Marshall, Michigan and the fight to bring freedom to the slaves
On the first floor of the Inn, there is a telephone booth. This was originally a closet with a wooden door. At the back of this closet is trap door. Behind the trap door is iron grating or grill work that sits in the risers between the stairs.
Marshall was a station on the Underground Railroad and a strong anti-slavery town. In 1846 Kentucky slave chasers tried to capture escaped slave Adam Crosswhite and his family in Marshall. Leading citizens, in turn, arrested the Kentuckians and smuggled the Crosswhite family into Canada. The rescuers were convicted of “depriving a man of his rightful property” in Detroit Federal court in 1847. They paid fines, which they considered a badge of honor. The Crosswhite incident is mentioned on several of the historical markers in town. A few years ago the Marshall Historical Society marked Crosswhite’s grave (he had returned to Marshall after the Civil War) where he rests a few hundred feet from several of his rescuers.

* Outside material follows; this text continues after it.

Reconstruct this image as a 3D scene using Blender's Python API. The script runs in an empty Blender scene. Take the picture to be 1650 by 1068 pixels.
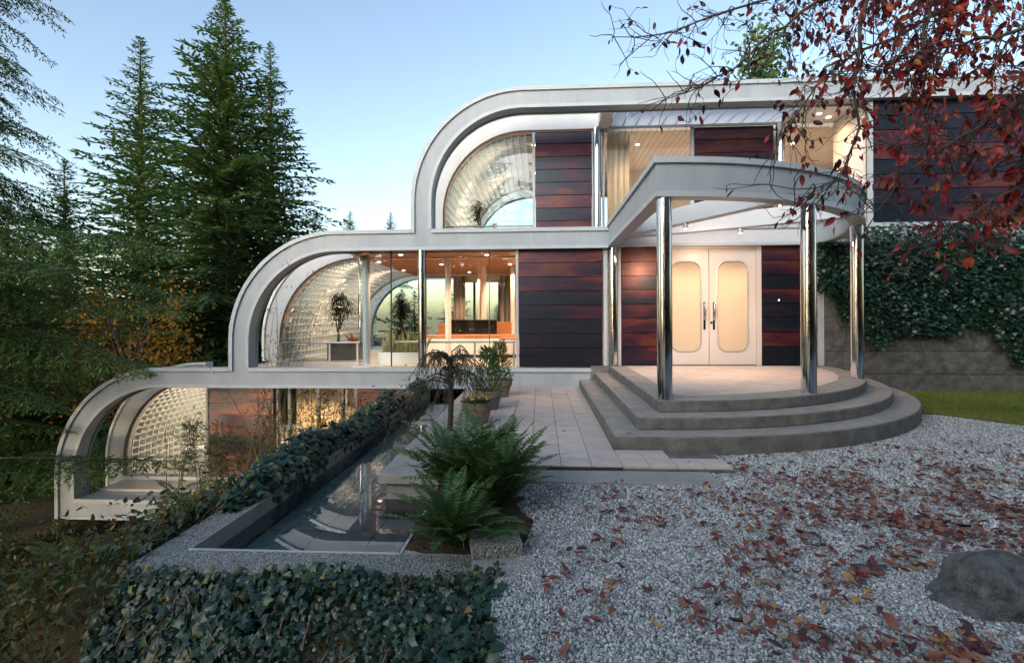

The National House Inn is believed to have been used as part of the Underground Railroad. Here are some clues.
In 1976, our historic Marshall building was purchased and restoration began. When the new owners were measuring the main floor dining room and the basement room directly below it, they found a difference in size. They were excited about possibly finding evidence of the Underground Railroad here. They began to break through the wall with hopes of finding something that would verify that a small room here had been used to hide slaves. They found a 10 foot wide room that went the length of the dining room. There were walls lined with shelves which held bottles. They were now pretty sure that this building could have been used during prohibition, but what about the Underground Railroad? They also found indication on the wall that at one time there may have been a tunnel or outside entrance leading from this room. They have never found such a tunnel. There were no other clues, so they were still not positive of the room’s original origin. But this is not the end of the story.
On the first floor of the Inn, there is a telephone booth. This was originally a closet with a wooden door. At the back of this closet is trap door. Behind the trap door is iron grating or grill work that sits in the risers between the stairs. Someone could sit in this closet and look through the grill work down the hall out the glass front door across the park circle to the building used as the livery in the 1800’s. But from the outside, nobody could see the inside through the grill work into the closet. What a perfect hiding place to put a lookout!
Can’t you just imagine someone hiding slaves in the lower room and sending a lookout upstairs to let you know if anyone suspicious had come into town or if all was clear? If there was no immediate threat, you could secretly take the slaves up the back stairs, out the back door to a waiting wagon to be taken into Detroit and on into Canada.
While we don’t have proof that this building was used as part of the Underground Railroad, these clues lead you to believe that this was a stop along the way to freedom.
An estimated 12 million Africans were forced across the Atlantic Ocean between 1450 and 1808, the year the United States outlawed “importing slaves” from Africa. Michigan’s Underground Railroad stories document the lives of African Americans who escaped enslavement in rural and urban communities in states including Missouri, Tennessee, Louisiana, Arkansas, Virginia and Mississippi. A large number of them ran away from Kentucky by themselves, in pairs and in groups of acquaintances or families.
Those escaping slavery often used political and religious networks of African and European men and women, rather than specific routes. They traveled through places like Ohio, Indiana and Illinois on their way to Michigan. Most traveled by foot and/or wagons. Some made direct journeys from the south, while others spent short or longer times in communities along the way.